While the Resolution Foundation report paints a more optimistic picture for millennials than other reports, it doesn’t gloss over the challenges facing future retirees. It said that earnings replacement rates—the measure that the Pensions Commission established to benchmark retirement income adequacy—have fallen short of the target for all but the lowest earners.

According to the report, approximately 77% of adults retiring during this century have had replacement rates below the adequacy benchmark for their level of earnings. It said projected replacement rates for the younger baby boomers through to the millennials remain “far from the adequacy benchmarks that the Pensions Commission set in its sights.”

The report also found that constant-earnings terms pension incomes dip by around £25 ($33.40) a week for men in the younger half of Generation Xers who will be retiring in the mid-2040s. It also said that following a modest improvement in individual pension incomes for baby boomers retiring in the 2020s, incomes among women are projected to remain flat for Generation X and millennials.

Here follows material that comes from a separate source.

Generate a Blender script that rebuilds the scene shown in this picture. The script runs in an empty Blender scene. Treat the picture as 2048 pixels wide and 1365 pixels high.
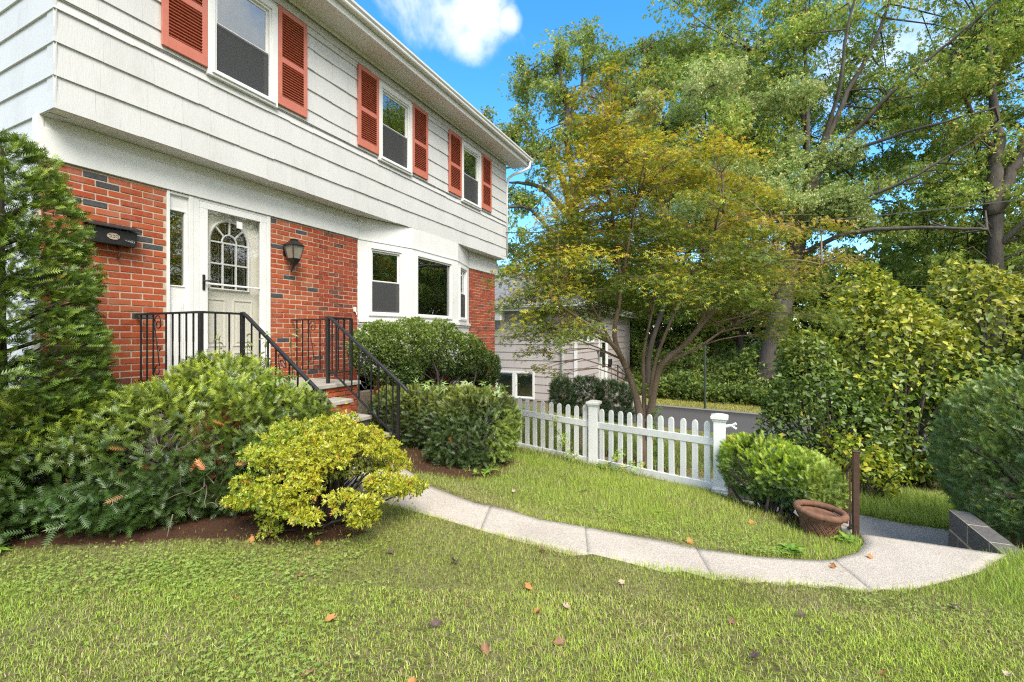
import bpy, bmesh, math
import numpy as np
from mathutils import Vector, Matrix

sc = bpy.context.scene
COL = sc.collection
PI = math.pi
rad = math.radians

# ------------------------------------------------------------------ camera
cam_d = bpy.data.cameras.new("camera")
cam = bpy.data.objects.new("camera", cam_d)
COL.objects.link(cam)
cam.location = (0, 0, 1.5)
cam.rotation_euler = (rad(90), 0, rad(25.635))
cam_d.sensor_width = 36.0
cam_d.lens = 36.0 * 919 / 2048
cam_d.shift_y = -10.5 / 2048
cam_d.clip_start = 0.05
cam_d.clip_end = 2000
sc.camera = cam

# ------------------------------------------------------------------ sky and sun
SUN_EL, SUN_ROT = rad(48), rad(134)
world = bpy.data.worlds.new("World")
sc.world = world
world.use_nodes = True
wn, wl_ = world.node_tree.nodes, world.node_tree.links
wn.clear()
SKY_STRENGTH = 0.11
w_out = wn.new("ShaderNodeOutputWorld")
w_bg = wn.new("ShaderNodeBackground")
w_bg.inputs["Strength"].default_value = SKY_STRENGTH
w_sky = wn.new("ShaderNodeTexSky")
w_sky.sky_type = 'NISHITA'
w_sky.sun_disc = False
w_sky.sun_elevation = SUN_EL
w_sky.sun_rotation = SUN_ROT
w_sky.altitude = 300
w_sky.air_density = 1.0
w_sky.dust_density = 0.3
w_sky.ozone_density = 3.0
w_tc = wn.new("ShaderNodeTexCoord")


def wmath(op, a, b=None, clamp=False):
    n = wn.new("ShaderNodeMath")
    n.operation = op
    n.use_clamp = clamp
    for i, v in enumerate((a, b)):
        if v is None:
            continue
        if isinstance(v, (int, float)):
            n.inputs[i].default_value = v
        else:
            wl_.new(v, n.inputs[i])
    return n.outputs[0]


def wnoise(scale, detail, rough, zs=1.0):
    mp = wn.new("ShaderNodeMapping")
    mp.inputs["Scale"].default_value = (1, 1, zs)
    wl_.new(w_tc.outputs["Generated"], mp.inputs["Vector"])
    n = wn.new("ShaderNodeTexNoise")
    n.inputs["Scale"].default_value = scale
    n.inputs["Detail"].default_value = detail
    n.inputs["Roughness"].default_value = rough
    n.inputs["Distortion"].default_value = 0.25
    wl_.new(mp.outputs[0], n.inputs["Vector"])
    return n.outputs["Fac"]


def wdot(v):
    n = wn.new("ShaderNodeVectorMath")
    n.operation = 'DOT_PRODUCT'
    wl_.new(w_tc.outputs["Generated"], n.inputs[0])
    n.inputs[1].default_value = Vector(v).normalized()
    return n.outputs["Value"]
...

“Consistent with our findings for current pensioners,” said the report, “we expect around one-fifth of new retirees to continue to enter retirement with an income below the level of the individual pensioner minimum income standard.”

The minimum income standard defines how much income people need to reach a minimum socially acceptable standard of living in the UK.

“Over the full duration of retirement, we expect a greater share of pensioners to fall below the individual pensioner minimum income standard,” said the report. “That’s because pension income—a mix of state and private pensions—increases by less than earnings each year.”